Chemical systems with limit cycles

TL;DR

This paper demonstrates that chemical reaction networks can be constructed to exhibit an arbitrarily large number of stable limit cycles, with bounds on species and reactions, including cases with only two species.

Contribution

It introduces methods to construct CRNs with many stable limit cycles, providing bounds on species and reactions, and explores minimal conditions for multiple cycles.

Findings

CRNs can have at least K stable limit cycles for any large K.

Construction of CRNs with reactions of at most second order and linearly growing species.
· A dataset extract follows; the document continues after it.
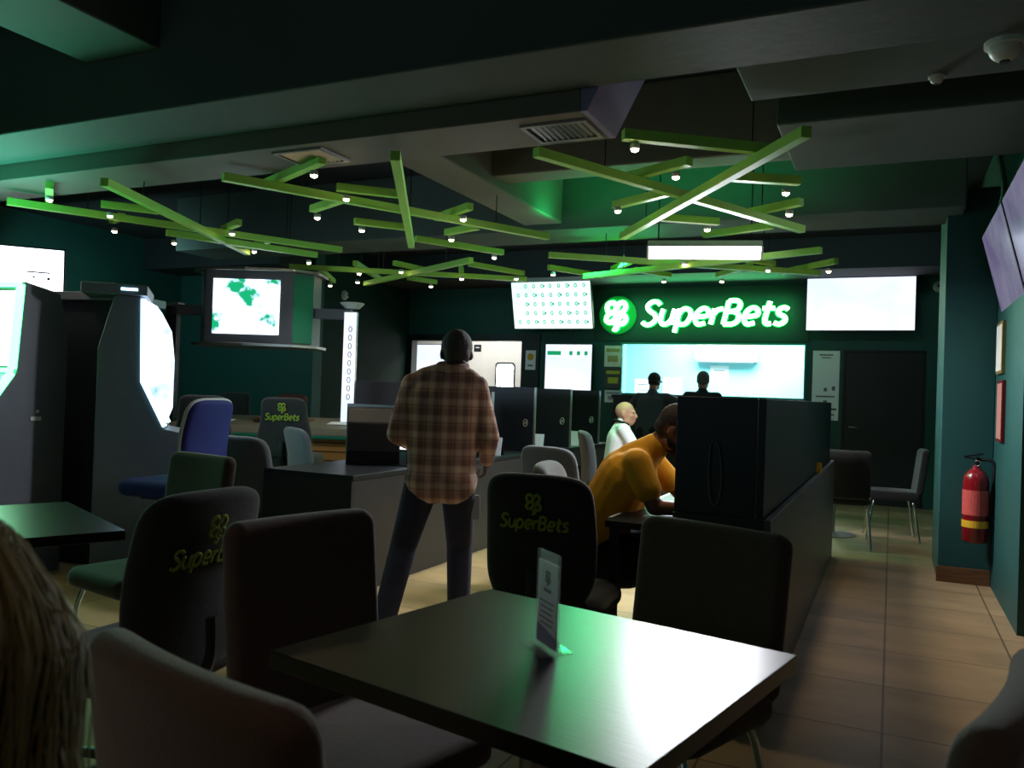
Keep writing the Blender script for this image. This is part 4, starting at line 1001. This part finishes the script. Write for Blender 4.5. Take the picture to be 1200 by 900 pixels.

CRNs with only two species can also have K stable limit cycles with higher reaction order.

Abstract

The dynamics of a chemical reaction network (CRN) is often modelled under the assumption of mass action kinetics by a system of ordinary differential equations (ODEs) with polynomial right-hand sides that describe the time evolution of concentrations of chemical species involved. Given an arbitrarily large integer $K \in {\mathbb N}$, we show that there exists a CRN such that its ODE model has at least $K$ stable limit cycles. Such a CRN can be constructed with reactions of at most second order provided that the number of chemical species grows linearly with $K$. Bounds on the minimal number of chemical species and the minimal number of chemical reactions are presented for CRNs with $K$ stable limit cycles and at most second order or seventh order kinetics. We also show that CRNs with only two chemical species can have $K$ stable limit cycles, when the order of chemical reactions grows linearly with $K$.